### [OBJECTIVE]
Copy out exactly the lines from the first line of the material below through the line containing "tri(st, a, c, d, hint)", and nothing beyond them.

### [GIVEN INFORMATION]
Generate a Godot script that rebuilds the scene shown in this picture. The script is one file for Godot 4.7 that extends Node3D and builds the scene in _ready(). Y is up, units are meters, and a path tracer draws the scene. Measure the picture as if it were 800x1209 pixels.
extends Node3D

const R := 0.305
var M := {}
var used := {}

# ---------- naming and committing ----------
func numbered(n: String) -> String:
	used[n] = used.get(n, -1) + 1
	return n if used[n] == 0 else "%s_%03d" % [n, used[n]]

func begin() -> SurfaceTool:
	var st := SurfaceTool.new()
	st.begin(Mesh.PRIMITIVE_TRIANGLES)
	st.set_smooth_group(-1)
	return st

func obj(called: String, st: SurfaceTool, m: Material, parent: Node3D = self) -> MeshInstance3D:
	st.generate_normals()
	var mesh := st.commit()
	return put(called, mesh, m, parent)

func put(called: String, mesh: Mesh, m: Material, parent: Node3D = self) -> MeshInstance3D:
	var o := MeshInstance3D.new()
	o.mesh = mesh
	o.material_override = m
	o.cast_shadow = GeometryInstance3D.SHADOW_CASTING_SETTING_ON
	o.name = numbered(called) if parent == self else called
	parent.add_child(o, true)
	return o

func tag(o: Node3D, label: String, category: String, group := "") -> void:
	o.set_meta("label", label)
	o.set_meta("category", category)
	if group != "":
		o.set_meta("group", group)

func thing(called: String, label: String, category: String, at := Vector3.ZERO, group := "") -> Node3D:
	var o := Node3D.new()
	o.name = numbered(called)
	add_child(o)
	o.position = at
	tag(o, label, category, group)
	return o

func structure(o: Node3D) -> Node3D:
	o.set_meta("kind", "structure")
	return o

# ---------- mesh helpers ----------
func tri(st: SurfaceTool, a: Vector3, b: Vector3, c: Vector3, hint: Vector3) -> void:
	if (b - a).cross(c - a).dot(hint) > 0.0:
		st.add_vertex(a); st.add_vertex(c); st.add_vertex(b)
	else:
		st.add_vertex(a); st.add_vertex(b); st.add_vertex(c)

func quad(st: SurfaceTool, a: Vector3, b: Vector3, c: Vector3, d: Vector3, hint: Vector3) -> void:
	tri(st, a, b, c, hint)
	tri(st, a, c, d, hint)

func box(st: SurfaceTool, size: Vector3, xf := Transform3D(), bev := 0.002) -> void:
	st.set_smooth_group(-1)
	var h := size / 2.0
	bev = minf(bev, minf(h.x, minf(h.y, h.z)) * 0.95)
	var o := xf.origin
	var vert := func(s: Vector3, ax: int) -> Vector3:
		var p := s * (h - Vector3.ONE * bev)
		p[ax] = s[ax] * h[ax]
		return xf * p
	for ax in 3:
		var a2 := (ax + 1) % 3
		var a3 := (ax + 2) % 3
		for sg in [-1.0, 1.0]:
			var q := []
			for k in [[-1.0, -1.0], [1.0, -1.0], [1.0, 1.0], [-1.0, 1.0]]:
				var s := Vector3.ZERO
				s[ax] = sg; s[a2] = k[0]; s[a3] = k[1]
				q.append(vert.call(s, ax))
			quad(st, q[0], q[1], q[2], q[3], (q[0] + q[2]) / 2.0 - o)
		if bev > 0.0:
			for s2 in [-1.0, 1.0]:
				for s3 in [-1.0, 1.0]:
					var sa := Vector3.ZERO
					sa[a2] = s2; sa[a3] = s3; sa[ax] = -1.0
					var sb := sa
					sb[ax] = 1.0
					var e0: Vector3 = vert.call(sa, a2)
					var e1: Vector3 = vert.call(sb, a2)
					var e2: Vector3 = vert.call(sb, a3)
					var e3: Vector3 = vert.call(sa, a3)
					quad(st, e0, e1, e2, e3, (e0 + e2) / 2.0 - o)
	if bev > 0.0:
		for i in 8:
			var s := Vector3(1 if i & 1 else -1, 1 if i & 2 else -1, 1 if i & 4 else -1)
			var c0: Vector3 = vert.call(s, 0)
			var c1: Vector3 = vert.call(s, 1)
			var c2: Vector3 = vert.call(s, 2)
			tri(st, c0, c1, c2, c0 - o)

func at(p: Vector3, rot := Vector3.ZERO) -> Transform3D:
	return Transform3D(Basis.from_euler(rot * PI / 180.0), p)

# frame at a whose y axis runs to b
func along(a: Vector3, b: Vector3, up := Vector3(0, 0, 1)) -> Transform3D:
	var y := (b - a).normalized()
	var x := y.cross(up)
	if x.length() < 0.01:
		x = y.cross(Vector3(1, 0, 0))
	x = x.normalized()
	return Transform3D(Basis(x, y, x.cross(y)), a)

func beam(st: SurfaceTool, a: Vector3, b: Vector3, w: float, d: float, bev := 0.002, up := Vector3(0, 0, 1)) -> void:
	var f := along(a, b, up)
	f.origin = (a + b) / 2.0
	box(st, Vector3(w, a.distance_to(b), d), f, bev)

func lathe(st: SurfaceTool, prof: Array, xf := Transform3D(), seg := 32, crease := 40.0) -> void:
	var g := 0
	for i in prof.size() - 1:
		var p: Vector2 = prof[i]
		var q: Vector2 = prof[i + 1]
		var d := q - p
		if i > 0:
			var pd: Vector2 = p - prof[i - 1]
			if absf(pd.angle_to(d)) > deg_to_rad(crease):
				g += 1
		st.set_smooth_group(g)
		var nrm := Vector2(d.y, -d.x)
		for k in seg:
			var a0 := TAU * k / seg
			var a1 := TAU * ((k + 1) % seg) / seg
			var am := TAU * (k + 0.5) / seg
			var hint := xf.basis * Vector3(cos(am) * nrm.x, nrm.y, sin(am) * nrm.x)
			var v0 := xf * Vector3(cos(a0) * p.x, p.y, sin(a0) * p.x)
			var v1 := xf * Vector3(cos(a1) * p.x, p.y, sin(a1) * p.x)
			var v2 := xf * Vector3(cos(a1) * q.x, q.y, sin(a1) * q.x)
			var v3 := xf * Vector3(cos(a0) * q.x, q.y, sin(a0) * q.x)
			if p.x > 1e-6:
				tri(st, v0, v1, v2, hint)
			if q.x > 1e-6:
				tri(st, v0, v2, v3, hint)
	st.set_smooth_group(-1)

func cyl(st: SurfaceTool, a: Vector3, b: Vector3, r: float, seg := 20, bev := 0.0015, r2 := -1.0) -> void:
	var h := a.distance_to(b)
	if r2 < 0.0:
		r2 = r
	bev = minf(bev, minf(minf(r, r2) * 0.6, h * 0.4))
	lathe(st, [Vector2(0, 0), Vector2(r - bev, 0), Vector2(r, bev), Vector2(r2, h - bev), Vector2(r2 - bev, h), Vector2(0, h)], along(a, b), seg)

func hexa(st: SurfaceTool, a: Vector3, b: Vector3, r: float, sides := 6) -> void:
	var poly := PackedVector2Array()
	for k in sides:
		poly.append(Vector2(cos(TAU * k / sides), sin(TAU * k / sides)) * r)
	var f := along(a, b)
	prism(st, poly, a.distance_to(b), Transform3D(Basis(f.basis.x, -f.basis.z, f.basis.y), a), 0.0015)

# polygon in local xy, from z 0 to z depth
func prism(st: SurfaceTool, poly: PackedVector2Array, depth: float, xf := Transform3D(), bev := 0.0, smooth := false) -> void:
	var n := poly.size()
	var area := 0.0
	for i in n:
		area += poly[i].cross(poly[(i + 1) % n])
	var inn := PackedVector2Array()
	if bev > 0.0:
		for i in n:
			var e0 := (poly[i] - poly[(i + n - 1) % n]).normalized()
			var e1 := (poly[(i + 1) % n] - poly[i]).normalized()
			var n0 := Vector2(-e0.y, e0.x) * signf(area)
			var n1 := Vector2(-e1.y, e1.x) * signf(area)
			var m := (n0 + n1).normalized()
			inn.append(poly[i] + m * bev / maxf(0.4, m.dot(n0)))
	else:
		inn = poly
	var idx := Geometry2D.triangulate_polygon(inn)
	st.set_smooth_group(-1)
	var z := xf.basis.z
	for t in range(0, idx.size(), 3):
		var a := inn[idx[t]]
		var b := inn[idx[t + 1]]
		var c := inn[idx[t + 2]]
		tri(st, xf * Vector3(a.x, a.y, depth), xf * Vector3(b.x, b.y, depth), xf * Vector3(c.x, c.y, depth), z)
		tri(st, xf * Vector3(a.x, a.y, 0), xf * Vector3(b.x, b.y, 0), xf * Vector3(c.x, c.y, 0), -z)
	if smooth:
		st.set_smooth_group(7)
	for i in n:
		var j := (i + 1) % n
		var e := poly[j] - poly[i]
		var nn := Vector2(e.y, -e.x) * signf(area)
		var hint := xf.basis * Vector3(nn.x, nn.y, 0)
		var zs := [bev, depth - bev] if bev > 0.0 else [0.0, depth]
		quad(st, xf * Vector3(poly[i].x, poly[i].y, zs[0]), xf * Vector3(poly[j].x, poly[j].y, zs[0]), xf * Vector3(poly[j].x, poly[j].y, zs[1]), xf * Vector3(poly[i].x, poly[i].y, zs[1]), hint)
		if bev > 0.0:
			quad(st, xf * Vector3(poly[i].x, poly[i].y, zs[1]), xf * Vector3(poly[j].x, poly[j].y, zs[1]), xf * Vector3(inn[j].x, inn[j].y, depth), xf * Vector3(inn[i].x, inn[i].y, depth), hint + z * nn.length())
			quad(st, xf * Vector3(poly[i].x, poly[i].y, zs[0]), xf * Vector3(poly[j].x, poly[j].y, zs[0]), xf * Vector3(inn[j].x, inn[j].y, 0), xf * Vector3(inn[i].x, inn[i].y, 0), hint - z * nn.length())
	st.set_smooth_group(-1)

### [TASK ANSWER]
Generate a Godot script that rebuilds the scene shown in this picture. The script is one file for Godot 4.7 that extends Node3D and builds the scene in _ready(). Y is up, units are meters, and a path tracer draws the scene. Measure the picture as if it were 800x1209 pixels.
extends Node3D

const R := 0.305
var M := {}
var used := {}

# ---------- naming and committing ----------
func numbered(n: String) -> String:
	used[n] = used.get(n, -1) + 1
	return n if used[n] == 0 else "%s_%03d" % [n, used[n]]

func begin() -> SurfaceTool:
	var st := SurfaceTool.new()
	st.begin(Mesh.PRIMITIVE_TRIANGLES)
	st.set_smooth_group(-1)
	return st

func obj(called: String, st: SurfaceTool, m: Material, parent: Node3D = self) -> MeshInstance3D:
	st.generate_normals()
	var mesh := st.commit()
	return put(called, mesh, m, parent)

func put(called: String, mesh: Mesh, m: Material, parent: Node3D = self) -> MeshInstance3D:
	var o := MeshInstance3D.new()
	o.mesh = mesh
	o.material_override = m
	o.cast_shadow = GeometryInstance3D.SHADOW_CASTING_SETTING_ON
	o.name = numbered(called) if parent == self else called
	parent.add_child(o, true)
	return o

func tag(o: Node3D, label: String, category: String, group := "") -> void:
	o.set_meta("label", label)
	o.set_meta("category", category)
	if group != "":
		o.set_meta("group", group)

func thing(called: String, label: String, category: String, at := Vector3.ZERO, group := "") -> Node3D:
	var o := Node3D.new()
	o.name = numbered(called)
	add_child(o)
	o.position = at
	tag(o, label, category, group)
	return o

func structure(o: Node3D) -> Node3D:
	o.set_meta("kind", "structure")
	return o

# ---------- mesh helpers ----------
func tri(st: SurfaceTool, a: Vector3, b: Vector3, c: Vector3, hint: Vector3) -> void:
	if (b - a).cross(c - a).dot(hint) > 0.0:
		st.add_vertex(a); st.add_vertex(c); st.add_vertex(b)
	else:
		st.add_vertex(a); st.add_vertex(b); st.add_vertex(c)

func quad(st: SurfaceTool, a: Vector3, b: Vector3, c: Vector3, d: Vector3, hint: Vector3) -> void:
	tri(st, a, b, c, hint)
	tri(st, a, c, d, hint)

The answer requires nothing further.